### GOAL
In the records below, begin at the line containing "Reconstruct this image" and end at the line containing "SC.camera = cam"; quote every line in that span exactly, including both boundary lines, and no others.

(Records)
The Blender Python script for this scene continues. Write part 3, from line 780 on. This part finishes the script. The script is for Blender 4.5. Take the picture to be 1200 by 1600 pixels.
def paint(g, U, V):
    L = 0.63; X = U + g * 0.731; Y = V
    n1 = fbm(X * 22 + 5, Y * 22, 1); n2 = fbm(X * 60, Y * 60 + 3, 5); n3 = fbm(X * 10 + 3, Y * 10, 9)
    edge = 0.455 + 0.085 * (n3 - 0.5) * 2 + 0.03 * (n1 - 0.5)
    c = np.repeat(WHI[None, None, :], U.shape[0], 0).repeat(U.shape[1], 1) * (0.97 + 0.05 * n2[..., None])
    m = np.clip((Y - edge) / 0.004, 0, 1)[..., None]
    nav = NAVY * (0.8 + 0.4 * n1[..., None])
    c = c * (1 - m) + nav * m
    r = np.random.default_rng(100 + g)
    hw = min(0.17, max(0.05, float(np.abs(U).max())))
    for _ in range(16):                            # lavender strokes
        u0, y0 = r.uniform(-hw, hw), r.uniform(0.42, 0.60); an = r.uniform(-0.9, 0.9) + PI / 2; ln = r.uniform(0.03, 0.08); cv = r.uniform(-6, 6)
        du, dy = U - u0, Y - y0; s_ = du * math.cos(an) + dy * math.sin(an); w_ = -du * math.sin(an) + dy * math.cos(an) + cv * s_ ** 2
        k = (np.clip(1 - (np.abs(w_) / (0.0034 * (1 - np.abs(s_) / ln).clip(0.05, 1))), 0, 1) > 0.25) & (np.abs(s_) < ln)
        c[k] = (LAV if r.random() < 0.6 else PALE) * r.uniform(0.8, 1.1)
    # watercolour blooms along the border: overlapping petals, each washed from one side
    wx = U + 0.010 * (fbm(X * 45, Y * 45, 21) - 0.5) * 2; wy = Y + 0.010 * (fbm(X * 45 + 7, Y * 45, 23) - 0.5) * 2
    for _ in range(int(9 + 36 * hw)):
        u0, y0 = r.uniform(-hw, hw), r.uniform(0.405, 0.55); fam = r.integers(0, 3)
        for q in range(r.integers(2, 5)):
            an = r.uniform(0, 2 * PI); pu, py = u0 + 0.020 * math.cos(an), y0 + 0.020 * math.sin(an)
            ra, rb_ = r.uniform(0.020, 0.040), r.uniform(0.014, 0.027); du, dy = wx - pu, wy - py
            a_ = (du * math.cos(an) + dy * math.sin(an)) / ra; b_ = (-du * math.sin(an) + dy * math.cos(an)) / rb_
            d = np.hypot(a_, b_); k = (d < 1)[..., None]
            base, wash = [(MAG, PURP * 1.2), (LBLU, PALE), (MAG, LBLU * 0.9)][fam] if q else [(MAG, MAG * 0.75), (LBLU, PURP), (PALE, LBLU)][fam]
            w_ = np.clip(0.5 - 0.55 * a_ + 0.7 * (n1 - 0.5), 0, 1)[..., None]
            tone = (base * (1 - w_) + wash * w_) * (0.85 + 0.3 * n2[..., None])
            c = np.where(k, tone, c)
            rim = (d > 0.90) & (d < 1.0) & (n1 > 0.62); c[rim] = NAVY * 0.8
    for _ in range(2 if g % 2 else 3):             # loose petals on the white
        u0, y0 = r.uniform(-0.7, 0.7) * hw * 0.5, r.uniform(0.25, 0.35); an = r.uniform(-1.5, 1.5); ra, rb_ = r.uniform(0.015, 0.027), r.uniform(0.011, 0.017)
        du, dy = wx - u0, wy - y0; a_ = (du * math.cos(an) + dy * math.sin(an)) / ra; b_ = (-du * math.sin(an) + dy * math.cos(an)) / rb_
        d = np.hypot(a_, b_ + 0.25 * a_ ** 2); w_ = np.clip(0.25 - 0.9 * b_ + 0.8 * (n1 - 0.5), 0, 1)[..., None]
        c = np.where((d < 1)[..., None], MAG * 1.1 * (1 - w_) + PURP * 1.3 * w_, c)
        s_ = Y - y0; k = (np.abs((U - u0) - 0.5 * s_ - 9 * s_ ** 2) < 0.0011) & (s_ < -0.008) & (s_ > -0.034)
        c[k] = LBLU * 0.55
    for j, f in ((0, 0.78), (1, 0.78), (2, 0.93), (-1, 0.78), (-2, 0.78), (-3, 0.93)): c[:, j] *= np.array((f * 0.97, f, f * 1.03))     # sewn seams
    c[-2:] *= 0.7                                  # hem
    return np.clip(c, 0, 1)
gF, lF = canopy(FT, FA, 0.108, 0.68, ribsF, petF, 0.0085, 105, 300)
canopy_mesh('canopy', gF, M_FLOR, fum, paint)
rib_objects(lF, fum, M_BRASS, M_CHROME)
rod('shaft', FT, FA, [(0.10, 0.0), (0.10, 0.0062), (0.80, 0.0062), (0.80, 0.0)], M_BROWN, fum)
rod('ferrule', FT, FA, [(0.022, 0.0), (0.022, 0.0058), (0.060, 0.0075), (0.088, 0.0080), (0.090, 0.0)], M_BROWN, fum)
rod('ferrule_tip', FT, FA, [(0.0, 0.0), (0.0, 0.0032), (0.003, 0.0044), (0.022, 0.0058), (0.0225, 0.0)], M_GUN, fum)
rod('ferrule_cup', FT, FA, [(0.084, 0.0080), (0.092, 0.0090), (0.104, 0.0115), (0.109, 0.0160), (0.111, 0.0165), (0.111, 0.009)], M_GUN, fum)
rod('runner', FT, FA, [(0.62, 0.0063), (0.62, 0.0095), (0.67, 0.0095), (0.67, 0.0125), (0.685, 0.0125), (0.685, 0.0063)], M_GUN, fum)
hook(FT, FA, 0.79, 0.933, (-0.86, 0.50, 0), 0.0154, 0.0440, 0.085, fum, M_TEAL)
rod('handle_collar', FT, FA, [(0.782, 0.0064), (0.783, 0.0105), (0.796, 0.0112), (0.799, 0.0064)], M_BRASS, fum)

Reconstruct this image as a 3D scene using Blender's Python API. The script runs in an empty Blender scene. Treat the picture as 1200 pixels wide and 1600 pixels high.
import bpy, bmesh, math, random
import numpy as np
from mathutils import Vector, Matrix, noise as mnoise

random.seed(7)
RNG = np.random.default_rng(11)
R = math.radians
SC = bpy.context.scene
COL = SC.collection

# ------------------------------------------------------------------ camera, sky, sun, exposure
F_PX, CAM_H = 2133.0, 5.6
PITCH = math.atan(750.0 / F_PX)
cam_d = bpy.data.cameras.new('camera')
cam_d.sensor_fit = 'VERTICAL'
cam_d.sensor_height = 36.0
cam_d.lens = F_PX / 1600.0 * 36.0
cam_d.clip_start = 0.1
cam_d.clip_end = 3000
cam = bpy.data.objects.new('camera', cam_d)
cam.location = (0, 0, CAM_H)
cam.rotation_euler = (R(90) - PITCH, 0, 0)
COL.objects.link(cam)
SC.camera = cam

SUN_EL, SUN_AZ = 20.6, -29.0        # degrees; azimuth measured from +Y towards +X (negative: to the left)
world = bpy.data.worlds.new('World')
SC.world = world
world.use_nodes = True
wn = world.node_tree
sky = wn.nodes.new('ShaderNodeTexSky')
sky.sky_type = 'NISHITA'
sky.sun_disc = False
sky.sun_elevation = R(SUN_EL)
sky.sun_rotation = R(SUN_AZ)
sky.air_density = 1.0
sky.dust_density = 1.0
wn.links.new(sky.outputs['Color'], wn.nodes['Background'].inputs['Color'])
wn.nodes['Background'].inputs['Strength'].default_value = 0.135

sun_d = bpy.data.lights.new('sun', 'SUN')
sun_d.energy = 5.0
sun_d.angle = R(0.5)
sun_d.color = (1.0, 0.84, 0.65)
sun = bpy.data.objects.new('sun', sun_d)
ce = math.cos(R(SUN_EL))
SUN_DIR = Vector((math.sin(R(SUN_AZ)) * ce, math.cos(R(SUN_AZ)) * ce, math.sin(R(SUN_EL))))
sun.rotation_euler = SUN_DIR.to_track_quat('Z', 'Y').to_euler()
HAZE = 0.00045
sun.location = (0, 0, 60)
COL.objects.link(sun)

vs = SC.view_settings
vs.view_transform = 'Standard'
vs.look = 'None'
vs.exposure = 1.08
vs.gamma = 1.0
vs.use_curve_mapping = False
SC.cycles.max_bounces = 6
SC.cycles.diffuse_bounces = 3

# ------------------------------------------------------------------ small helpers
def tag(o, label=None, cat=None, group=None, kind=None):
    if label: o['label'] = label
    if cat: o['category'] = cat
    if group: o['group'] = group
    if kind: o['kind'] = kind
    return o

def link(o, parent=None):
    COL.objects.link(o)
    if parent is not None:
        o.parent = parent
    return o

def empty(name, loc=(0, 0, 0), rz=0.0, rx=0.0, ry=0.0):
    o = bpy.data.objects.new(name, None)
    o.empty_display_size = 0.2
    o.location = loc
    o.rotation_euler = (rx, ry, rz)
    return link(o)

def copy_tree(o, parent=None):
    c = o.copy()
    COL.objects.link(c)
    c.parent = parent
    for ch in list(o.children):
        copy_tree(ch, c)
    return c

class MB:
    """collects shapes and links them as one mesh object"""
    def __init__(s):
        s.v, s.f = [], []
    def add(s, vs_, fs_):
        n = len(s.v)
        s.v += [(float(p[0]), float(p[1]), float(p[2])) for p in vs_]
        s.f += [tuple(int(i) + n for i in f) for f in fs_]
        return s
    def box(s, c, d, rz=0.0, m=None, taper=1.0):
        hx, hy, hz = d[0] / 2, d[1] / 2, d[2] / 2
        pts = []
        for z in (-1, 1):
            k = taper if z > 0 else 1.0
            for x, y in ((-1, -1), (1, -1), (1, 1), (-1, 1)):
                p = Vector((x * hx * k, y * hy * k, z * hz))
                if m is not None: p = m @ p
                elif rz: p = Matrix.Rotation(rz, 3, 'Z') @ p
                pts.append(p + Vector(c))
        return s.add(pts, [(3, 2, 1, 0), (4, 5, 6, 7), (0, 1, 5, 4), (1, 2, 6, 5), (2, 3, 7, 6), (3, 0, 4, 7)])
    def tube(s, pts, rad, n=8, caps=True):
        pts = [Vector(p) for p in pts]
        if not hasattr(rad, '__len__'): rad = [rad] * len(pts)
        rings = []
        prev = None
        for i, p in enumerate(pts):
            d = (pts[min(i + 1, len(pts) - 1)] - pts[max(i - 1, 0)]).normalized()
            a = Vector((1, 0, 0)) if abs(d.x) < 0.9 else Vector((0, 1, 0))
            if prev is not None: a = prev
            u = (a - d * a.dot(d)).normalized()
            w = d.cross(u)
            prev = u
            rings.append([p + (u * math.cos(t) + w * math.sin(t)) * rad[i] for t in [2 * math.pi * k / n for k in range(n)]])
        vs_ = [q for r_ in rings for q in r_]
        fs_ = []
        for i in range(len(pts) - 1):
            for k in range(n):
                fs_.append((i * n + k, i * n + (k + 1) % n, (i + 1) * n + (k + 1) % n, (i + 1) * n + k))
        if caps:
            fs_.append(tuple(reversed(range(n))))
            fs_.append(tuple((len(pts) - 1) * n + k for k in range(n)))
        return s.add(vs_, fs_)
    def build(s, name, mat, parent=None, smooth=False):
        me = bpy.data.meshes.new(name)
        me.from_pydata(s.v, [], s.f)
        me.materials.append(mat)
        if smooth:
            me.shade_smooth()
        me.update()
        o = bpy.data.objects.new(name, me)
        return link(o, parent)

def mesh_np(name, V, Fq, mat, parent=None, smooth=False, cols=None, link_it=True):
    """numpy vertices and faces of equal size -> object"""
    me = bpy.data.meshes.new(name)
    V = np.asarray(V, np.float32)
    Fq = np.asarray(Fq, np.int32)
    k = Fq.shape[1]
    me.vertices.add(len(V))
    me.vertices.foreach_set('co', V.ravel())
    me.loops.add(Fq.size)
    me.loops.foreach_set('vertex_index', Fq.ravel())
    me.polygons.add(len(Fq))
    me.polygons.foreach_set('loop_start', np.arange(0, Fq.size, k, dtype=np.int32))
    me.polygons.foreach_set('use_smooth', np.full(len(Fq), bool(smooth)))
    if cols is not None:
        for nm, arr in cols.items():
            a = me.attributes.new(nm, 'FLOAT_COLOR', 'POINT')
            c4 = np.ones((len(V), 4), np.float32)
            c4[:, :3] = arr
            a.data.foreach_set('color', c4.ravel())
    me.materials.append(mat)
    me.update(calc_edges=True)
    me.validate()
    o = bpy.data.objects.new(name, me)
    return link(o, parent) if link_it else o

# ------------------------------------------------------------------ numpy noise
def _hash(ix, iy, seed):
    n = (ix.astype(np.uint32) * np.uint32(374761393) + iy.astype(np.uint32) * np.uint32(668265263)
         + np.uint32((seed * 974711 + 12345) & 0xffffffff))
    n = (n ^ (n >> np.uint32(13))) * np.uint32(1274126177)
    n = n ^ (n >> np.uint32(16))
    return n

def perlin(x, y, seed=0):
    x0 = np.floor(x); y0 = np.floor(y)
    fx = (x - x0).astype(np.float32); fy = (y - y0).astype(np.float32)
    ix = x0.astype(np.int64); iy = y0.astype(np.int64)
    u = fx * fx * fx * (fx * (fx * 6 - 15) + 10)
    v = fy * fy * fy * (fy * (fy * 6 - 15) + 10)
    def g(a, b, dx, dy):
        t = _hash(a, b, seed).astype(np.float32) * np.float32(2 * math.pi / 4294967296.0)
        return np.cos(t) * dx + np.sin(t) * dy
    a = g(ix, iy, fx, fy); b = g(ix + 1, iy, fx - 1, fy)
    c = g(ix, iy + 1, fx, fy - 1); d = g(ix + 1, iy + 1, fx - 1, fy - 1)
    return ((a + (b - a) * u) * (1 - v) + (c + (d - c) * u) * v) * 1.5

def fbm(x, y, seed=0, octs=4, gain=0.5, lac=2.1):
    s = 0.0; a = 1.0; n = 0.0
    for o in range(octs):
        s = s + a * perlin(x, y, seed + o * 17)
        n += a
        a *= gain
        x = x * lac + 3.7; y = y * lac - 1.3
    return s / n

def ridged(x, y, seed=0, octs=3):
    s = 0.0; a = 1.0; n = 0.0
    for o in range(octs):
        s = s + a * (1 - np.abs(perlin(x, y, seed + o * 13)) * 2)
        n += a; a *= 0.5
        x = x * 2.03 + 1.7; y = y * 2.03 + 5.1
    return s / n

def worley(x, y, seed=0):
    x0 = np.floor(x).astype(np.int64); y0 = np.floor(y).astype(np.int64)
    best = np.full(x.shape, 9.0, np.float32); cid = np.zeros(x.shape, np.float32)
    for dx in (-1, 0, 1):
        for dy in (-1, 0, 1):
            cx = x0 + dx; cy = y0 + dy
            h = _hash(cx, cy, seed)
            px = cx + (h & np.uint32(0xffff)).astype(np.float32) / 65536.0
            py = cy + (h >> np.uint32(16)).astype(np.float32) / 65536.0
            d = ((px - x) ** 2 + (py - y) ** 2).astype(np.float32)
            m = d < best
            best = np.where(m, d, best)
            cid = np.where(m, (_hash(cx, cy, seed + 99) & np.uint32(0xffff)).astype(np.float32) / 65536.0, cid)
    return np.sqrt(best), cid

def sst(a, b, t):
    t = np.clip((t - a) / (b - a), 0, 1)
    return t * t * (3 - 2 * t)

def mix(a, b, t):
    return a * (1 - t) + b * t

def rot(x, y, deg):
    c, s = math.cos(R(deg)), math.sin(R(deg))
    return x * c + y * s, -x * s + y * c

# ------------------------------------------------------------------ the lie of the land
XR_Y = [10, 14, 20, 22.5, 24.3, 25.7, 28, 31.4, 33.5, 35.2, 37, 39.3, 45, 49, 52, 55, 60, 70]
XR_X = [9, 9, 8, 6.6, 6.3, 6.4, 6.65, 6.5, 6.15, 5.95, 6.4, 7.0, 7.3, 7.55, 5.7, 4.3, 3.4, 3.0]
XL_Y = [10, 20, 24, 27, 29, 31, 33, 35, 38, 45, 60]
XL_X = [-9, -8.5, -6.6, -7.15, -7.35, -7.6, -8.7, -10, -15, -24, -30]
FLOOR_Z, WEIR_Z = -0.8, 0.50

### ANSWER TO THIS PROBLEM
Reconstruct this image as a 3D scene using Blender's Python API. The script runs in an empty Blender scene. Treat the picture as 1200 pixels wide and 1600 pixels high.
import bpy, bmesh, math, random
import numpy as np
from mathutils import Vector, Matrix, noise as mnoise

random.seed(7)
RNG = np.random.default_rng(11)
R = math.radians
SC = bpy.context.scene
COL = SC.collection

# ------------------------------------------------------------------ camera, sky, sun, exposure
F_PX, CAM_H = 2133.0, 5.6
PITCH = math.atan(750.0 / F_PX)
cam_d = bpy.data.cameras.new('camera')
cam_d.sensor_fit = 'VERTICAL'
cam_d.sensor_height = 36.0
cam_d.lens = F_PX / 1600.0 * 36.0
cam_d.clip_start = 0.1
cam_d.clip_end = 3000
cam = bpy.data.objects.new('camera', cam_d)
cam.location = (0, 0, CAM_H)
cam.rotation_euler = (R(90) - PITCH, 0, 0)
COL.objects.link(cam)
SC.camera = cam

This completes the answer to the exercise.